Scenario - I want to run multiple camunda springboot services all pointing same DB and during runtime there might be possible that multiple horizontal instances will be created based on application load. Now during runtime when I deploy new BPMN process using Rest API - would this new process be visible and available for other running Springboot services and their instances as well.
@praveen.nagle Based on the proposed architecture, I can see the segregation between camunda webapps and process execution and that’s a heterogeneous cluster, so make sure that you disable the job executors in the camunda webapps instances.
@Niall@aravindhrs
Based on the Heterogeneous cluster documentation, I got little confused. Please calrify.
To prevent the job acquisition on node 1 from picking jobs that belong to node 2, the process engine can be configured as deployment aware, by the setting following property in the process engine configuration:
Now, the job acquisition thread on node 1 will only pick up jobs that belong to deployments made on that node, which solves the problem. Digging a little deeper, the acquisition will only pick up those jobs that belong to deployments that were registered with the engines it serves."

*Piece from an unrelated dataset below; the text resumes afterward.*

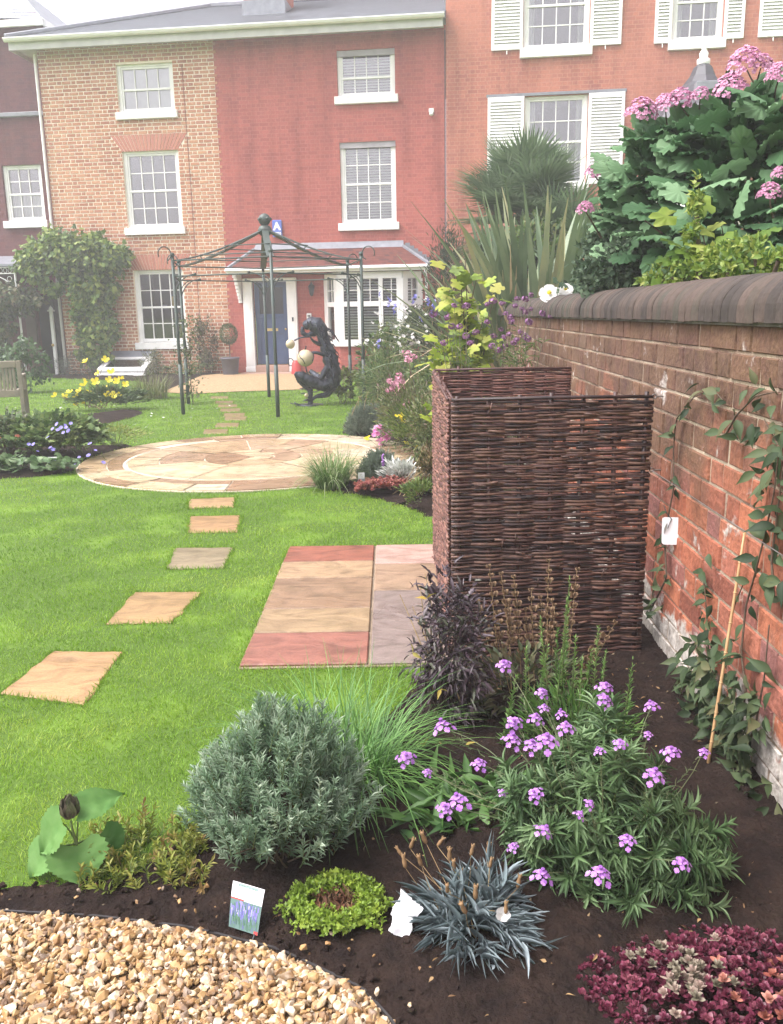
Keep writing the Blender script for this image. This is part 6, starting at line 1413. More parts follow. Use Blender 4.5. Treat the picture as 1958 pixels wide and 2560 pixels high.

What if multiple instances running for a particular Springboot Camunda service and if I do deploy using LB URL then it would hit any one one of the instance (random pick) and make the deployment - So now this new “deployed process” would be available for all other instances of same Springboot Camunda service?.
@praveen.nagle I haven’t tried with server side LB, but strategy might be same if you able to set parameters for type of service at instance level.
For example, In client side load balancing with Netflix ribbon, we can configure affinity based rule to set type of instance groups when the microservice registers itself in service registry. When we do client side load balancing we get instance level metadata and based on the affinity rule we can route the request to the specific instances.
If same is possible with server side load balancing, you can try it out.